** TASK STATEMENT **
Return the listing word for word, as given.

** MATERIAL PROVIDED **
___
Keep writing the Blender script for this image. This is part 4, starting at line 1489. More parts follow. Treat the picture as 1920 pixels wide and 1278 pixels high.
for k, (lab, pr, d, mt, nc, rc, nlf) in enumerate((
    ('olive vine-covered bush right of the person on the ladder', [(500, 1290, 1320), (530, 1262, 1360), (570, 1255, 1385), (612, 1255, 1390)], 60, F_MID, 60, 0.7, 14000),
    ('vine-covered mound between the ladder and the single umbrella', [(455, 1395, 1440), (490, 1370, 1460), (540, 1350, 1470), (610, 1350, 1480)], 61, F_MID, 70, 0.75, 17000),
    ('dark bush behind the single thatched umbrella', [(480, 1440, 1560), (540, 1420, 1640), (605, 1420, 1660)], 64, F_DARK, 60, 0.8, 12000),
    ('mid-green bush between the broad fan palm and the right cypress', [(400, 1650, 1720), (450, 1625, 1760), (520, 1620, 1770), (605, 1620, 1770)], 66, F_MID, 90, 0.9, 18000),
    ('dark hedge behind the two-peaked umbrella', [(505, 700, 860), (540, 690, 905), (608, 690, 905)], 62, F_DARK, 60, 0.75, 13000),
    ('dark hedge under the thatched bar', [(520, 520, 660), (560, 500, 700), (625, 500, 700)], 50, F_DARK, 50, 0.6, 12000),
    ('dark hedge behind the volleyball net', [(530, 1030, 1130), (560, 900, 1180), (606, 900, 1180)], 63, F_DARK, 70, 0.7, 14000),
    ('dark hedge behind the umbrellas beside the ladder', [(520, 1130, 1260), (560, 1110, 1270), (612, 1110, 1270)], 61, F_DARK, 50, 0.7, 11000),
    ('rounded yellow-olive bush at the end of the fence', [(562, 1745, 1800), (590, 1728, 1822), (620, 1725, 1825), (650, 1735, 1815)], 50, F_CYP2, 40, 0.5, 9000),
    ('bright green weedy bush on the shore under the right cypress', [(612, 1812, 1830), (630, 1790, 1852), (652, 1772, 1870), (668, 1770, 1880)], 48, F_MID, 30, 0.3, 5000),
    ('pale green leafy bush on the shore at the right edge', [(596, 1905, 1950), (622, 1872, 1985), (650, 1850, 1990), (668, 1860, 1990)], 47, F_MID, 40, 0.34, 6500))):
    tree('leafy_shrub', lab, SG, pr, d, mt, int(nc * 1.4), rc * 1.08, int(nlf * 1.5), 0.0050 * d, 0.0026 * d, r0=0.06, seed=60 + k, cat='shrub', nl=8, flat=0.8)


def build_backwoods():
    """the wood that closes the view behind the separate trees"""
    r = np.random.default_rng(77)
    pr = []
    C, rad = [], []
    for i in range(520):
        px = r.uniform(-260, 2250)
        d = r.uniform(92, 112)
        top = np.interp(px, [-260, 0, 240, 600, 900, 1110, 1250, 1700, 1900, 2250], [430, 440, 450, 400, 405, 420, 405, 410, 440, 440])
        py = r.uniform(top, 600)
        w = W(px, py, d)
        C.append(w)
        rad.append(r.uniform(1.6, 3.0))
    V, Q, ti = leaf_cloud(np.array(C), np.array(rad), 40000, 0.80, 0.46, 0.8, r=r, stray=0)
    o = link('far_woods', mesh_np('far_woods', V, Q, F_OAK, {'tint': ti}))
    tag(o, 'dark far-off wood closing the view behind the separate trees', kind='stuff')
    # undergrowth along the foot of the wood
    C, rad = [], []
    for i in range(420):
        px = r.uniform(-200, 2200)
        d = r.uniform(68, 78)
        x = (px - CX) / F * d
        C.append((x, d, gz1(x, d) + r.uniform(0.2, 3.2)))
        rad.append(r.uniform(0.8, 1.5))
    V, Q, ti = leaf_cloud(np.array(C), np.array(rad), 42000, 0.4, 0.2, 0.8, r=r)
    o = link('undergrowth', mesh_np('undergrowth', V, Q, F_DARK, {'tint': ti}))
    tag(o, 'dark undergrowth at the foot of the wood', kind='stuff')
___
** FULL RESPONSE **
Keep writing the Blender script for this image. This is part 4, starting at line 1489. More parts follow. Treat the picture as 1920 pixels wide and 1278 pixels high.
for k, (lab, pr, d, mt, nc, rc, nlf) in enumerate((
    ('olive vine-covered bush right of the person on the ladder', [(500, 1290, 1320), (530, 1262, 1360), (570, 1255, 1385), (612, 1255, 1390)], 60, F_MID, 60, 0.7, 14000),
    ('vine-covered mound between the ladder and the single umbrella', [(455, 1395, 1440), (490, 1370, 1460), (540, 1350, 1470), (610, 1350, 1480)], 61, F_MID, 70, 0.75, 17000),
    ('dark bush behind the single thatched umbrella', [(480, 1440, 1560), (540, 1420, 1640), (605, 1420, 1660)], 64, F_DARK, 60, 0.8, 12000),
    ('mid-green bush between the broad fan palm and the right cypress', [(400, 1650, 1720), (450, 1625, 1760), (520, 1620, 1770), (605, 1620, 1770)], 66, F_MID, 90, 0.9, 18000),
    ('dark hedge behind the two-peaked umbrella', [(505, 700, 860), (540, 690, 905), (608, 690, 905)], 62, F_DARK, 60, 0.75, 13000),
    ('dark hedge under the thatched bar', [(520, 520, 660), (560, 500, 700), (625, 500, 700)], 50, F_DARK, 50, 0.6, 12000),
    ('dark hedge behind the volleyball net', [(530, 1030, 1130), (560, 900, 1180), (606, 900, 1180)], 63, F_DARK, 70, 0.7, 14000),
    ('dark hedge behind the umbrellas beside the ladder', [(520, 1130, 1260), (560, 1110, 1270), (612, 1110, 1270)], 61, F_DARK, 50, 0.7, 11000),
    ('rounded yellow-olive bush at the end of the fence', [(562, 1745, 1800), (590, 1728, 1822), (620, 1725, 1825), (650, 1735, 1815)], 50, F_CYP2, 40, 0.5, 9000),
    ('bright green weedy bush on the shore under the right cypress', [(612, 1812, 1830), (630, 1790, 1852), (652, 1772, 1870), (668, 1770, 1880)], 48, F_MID, 30, 0.3, 5000),
    ('pale green leafy bush on the shore at the right edge', [(596, 1905, 1950), (622, 1872, 1985), (650, 1850, 1990), (668, 1860, 1990)], 47, F_MID, 40, 0.34, 6500))):
    tree('leafy_shrub', lab, SG, pr, d, mt, int(nc * 1.4), rc * 1.08, int(nlf * 1.5), 0.0050 * d, 0.0026 * d, r0=0.06, seed=60 + k, cat='shrub', nl=8, flat=0.8)


def build_backwoods():
    """the wood that closes the view behind the separate trees"""
    r = np.random.default_rng(77)
    pr = []
    C, rad = [], []
    for i in range(520):
        px = r.uniform(-260, 2250)
        d = r.uniform(92, 112)
        top = np.interp(px, [-260, 0, 240, 600, 900, 1110, 1250, 1700, 1900, 2250], [430, 440, 450, 400, 405, 420, 405, 410, 440, 440])
        py = r.uniform(top, 600)
        w = W(px, py, d)
        C.append(w)
        rad.append(r.uniform(1.6, 3.0))
    V, Q, ti = leaf_cloud(np.array(C), np.array(rad), 40000, 0.80, 0.46, 0.8, r=r, stray=0)
    o = link('far_woods', mesh_np('far_woods', V, Q, F_OAK, {'tint': ti}))
    tag(o, 'dark far-off wood closing the view behind the separate trees', kind='stuff')
    # undergrowth along the foot of the wood
    C, rad = [], []
    for i in range(420):
        px = r.uniform(-200, 2200)
        d = r.uniform(68, 78)
        x = (px - CX) / F * d
        C.append((x, d, gz1(x, d) + r.uniform(0.2, 3.2)))
        rad.append(r.uniform(0.8, 1.5))
    V, Q, ti = leaf_cloud(np.array(C), np.array(rad), 42000, 0.4, 0.2, 0.8, r=r)
    o = link('undergrowth', mesh_np('undergrowth', V, Q, F_DARK, {'tint': ti}))
    tag(o, 'dark undergrowth at the foot of the wood', kind='stuff')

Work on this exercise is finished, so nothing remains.